Required task — Your task is to retype each line of the data below exactly.

▼

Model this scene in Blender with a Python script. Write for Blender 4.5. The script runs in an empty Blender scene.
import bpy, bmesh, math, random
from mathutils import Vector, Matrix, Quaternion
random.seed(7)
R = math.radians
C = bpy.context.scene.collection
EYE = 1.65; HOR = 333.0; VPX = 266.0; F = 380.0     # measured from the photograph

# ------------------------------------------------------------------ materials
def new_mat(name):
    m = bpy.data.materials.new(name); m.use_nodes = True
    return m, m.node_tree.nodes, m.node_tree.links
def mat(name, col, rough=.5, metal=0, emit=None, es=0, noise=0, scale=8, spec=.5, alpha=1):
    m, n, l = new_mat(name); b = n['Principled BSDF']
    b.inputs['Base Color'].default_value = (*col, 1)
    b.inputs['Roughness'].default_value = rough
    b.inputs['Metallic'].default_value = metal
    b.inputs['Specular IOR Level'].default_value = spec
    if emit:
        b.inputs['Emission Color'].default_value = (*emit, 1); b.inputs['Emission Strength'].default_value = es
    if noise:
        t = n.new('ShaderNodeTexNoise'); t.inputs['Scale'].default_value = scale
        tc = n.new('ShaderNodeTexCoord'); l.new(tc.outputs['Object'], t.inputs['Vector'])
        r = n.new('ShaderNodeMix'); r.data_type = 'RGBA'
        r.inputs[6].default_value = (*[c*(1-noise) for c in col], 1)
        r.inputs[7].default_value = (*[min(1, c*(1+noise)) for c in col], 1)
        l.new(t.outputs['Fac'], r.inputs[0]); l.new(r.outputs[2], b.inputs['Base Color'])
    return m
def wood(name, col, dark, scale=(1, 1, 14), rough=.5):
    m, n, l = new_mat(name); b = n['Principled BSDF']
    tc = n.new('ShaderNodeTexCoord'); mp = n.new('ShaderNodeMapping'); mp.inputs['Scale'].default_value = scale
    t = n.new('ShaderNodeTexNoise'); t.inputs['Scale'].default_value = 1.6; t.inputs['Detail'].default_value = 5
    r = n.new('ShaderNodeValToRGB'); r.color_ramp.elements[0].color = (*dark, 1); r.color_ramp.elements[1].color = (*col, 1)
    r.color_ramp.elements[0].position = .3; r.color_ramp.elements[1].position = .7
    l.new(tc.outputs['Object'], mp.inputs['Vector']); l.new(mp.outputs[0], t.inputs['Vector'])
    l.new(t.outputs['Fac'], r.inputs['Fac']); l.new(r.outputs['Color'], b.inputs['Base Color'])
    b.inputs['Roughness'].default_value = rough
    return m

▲

Finished answer —
Model this scene in Blender with a Python script. Write for Blender 4.5. The script runs in an empty Blender scene.
import bpy, bmesh, math, random
from mathutils import Vector, Matrix, Quaternion
random.seed(7)
R = math.radians
C = bpy.context.scene.collection
EYE = 1.65; HOR = 333.0; VPX = 266.0; F = 380.0     # measured from the photograph

# ------------------------------------------------------------------ materials
def new_mat(name):
    m = bpy.data.materials.new(name); m.use_nodes = True
    return m, m.node_tree.nodes, m.node_tree.links
def mat(name, col, rough=.5, metal=0, emit=None, es=0, noise=0, scale=8, spec=.5, alpha=1):
    m, n, l = new_mat(name); b = n['Principled BSDF']
    b.inputs['Base Color'].default_value = (*col, 1)
    b.inputs['Roughness'].default_value = rough
    b.inputs['Metallic'].default_value = metal
    b.inputs['Specular IOR Level'].default_value = spec
    if emit:
        b.inputs['Emission Color'].default_value = (*emit, 1); b.inputs['Emission Strength'].default_value = es
    if noise:
        t = n.new('ShaderNodeTexNoise'); t.inputs['Scale'].default_value = scale
        tc = n.new('ShaderNodeTexCoord'); l.new(tc.outputs['Object'], t.inputs['Vector'])
        r = n.new('ShaderNodeMix'); r.data_type = 'RGBA'
        r.inputs[6].default_value = (*[c*(1-noise) for c in col], 1)
        r.inputs[7].default_value = (*[min(1, c*(1+noise)) for c in col], 1)
        l.new(t.outputs['Fac'], r.inputs[0]); l.new(r.outputs[2], b.inputs['Base Color'])
    return m
def wood(name, col, dark, scale=(1, 1, 14), rough=.5):
    m, n, l = new_mat(name); b = n['Principled BSDF']
    tc = n.new('ShaderNodeTexCoord'); mp = n.new('ShaderNodeMapping'); mp.inputs['Scale'].default_value = scale
    t = n.new('ShaderNodeTexNoise'); t.inputs['Scale'].default_value = 1.6; t.inputs['Detail'].default_value = 5
    r = n.new('ShaderNodeValToRGB'); r.color_ramp.elements[0].color = (*dark, 1); r.color_ramp.elements[1].color = (*col, 1)
    r.color_ramp.elements[0].position = .3; r.color_ramp.elements[1].position = .7
    l.new(tc.outputs['Object'], mp.inputs['Vector']); l.new(mp.outputs[0], t.inputs['Vector'])
    l.new(t.outputs['Fac'], r.inputs['Fac']); l.new(r.outputs['Color'], b.inputs['Base Color'])
    b.inputs['Roughness'].default_value = rough
    return m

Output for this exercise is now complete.